The MDT may not have been abrogated by the 1987 Constitution (probably my statement to that effect is too sweeping and needs correction), but my position remains: it cannot by itself authorize the presence of foreign troops, bases or facilities (and consequently, agreements on jurisdiction over military personnel). A treaty is necessary for this purpose - that should be recognized as a treaty also by the other contracting country. Which brings us back to the debate that the VFA is not a valid treaty for the presence of US troops in RP because as far as US internal law is concerned, it did not go through the process of becoming a treaty. Surely it could be an executive agreement, but a treaty? I don't think so.

The importance of the VFA being treated as a treaty by the US is not merely a matter of semantics as the majority in Nicolas would like us to think. As far as US law is concerned, a treaty occupies the same importance as federal laws; they are next only to the US Constitution in importance in the hierarchy of laws. But since the VFA was clearly only treated as an executive agreement by the US, it could be superseded by even older federal laws.

Once again, thank you Dean.

(BTW: is Dean part of your name or are you a dean in any university?)

Deany Bocobo said...

Jun,
"Dean" is my first name, not a title. I was promoted at birth by a loving mother, hehe.

I understand the position you have taken. But let me present a hypothetical situation to test that position.

Suppose the Philippine Armed Forces want to invite the US Army Marching Band to perform a series of shows in the Philippines and perhaps mix it up with Filipino musicians in the AFP.

Clearly these are "foreign troops" whose presence in the Philippines is only allowed by a treaty duly recognized as such by both the US and RP.

Are you saying it requires a special instrument that will be ratified by the both the RP and the US Senates to make such a simple thing happen?

badmintonian said...

Well, I think it is a well-deserved promotion.

You asked a tough question which got me thinking.
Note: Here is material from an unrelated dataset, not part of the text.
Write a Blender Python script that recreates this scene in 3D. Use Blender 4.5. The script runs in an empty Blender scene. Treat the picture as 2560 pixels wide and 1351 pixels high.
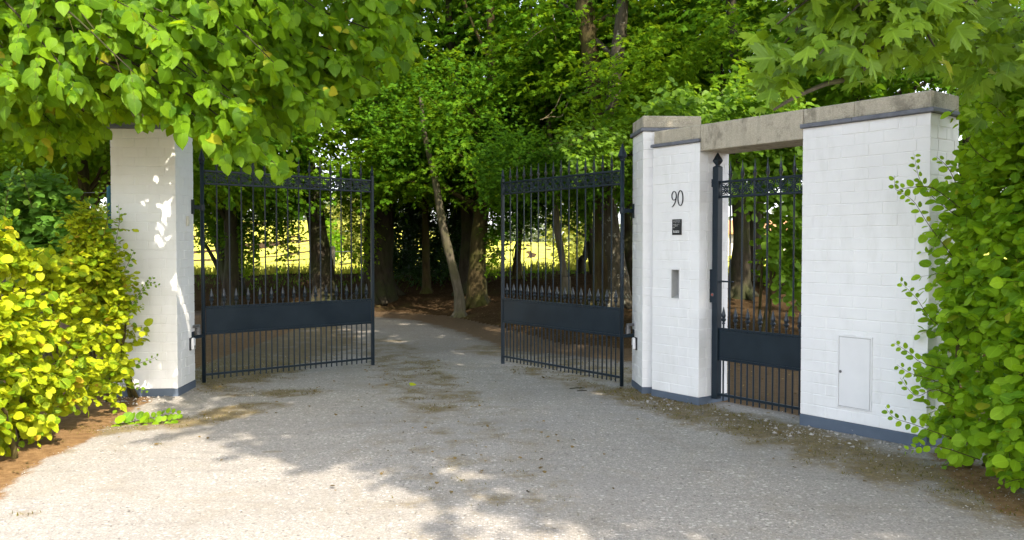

The question raises issues on the duration and purpose of stay of foreign troops in the Philippines. On the duration, although I do not fully agree with Bayan v. Zamora, it ruled that Sec. 25, Art. XVIII does not make a distinction between permanent and temporary presence of foreign troops. If we go by this the obvious answer to your question is yes, the situation you gave should be covered by a treaty under section 25. Interestingly, although not tackled in Bayan, section 25 does not also make a distinction on the purpose of foreign troops presence in the country. Needless to say, nothing prevents members of even a foreign military marching band, in the country for cultural or musical purposes, from committing a crime that will raise an international incident as Daniel Smith's case did. Any foreign military contingent in the country on an official visit will always raise possible issues of jurisdiction that only a well-crafted treaty could address to avoid complications.

The question, therefore, is not whether we should have visiting forces or status of forces treaties with our allies, but whether the treaties we conclude with them are fair and not lopsided.

There could be other situations, aside from your hypothetical scenario, that would be borderline issues, such as visiting foreign military personnel to attend a seminar or convention or other special functions, to receive an award of some sort,etc. I must confess, requiring treaties for these situations from time to time if only to satisfy the constitutional requirement seems impractical, if not ridiculous. But even these situations, however, could present the jurisdictional controversies referred to earlier. That is why we should have a comprehensive status of forces agreement or VFA, however we want to call it, with our allies with whom we expect regular exchanges and visits, to avoid these complications. As you know, visiting foreign military personnel on official status could invoke immunity for any crimes they may commit, which may not sit well with us.

Dean, how I wish you were in the 1986 Con-Com so that this issue you raised could have been tackled. I failed to see such discussion from our abstruse commissioners.

Jun Bautista said...

Please excuse the screen name badmintonian. I inadvertently used the screen name of my more relaxed and leisurely blog, hehe.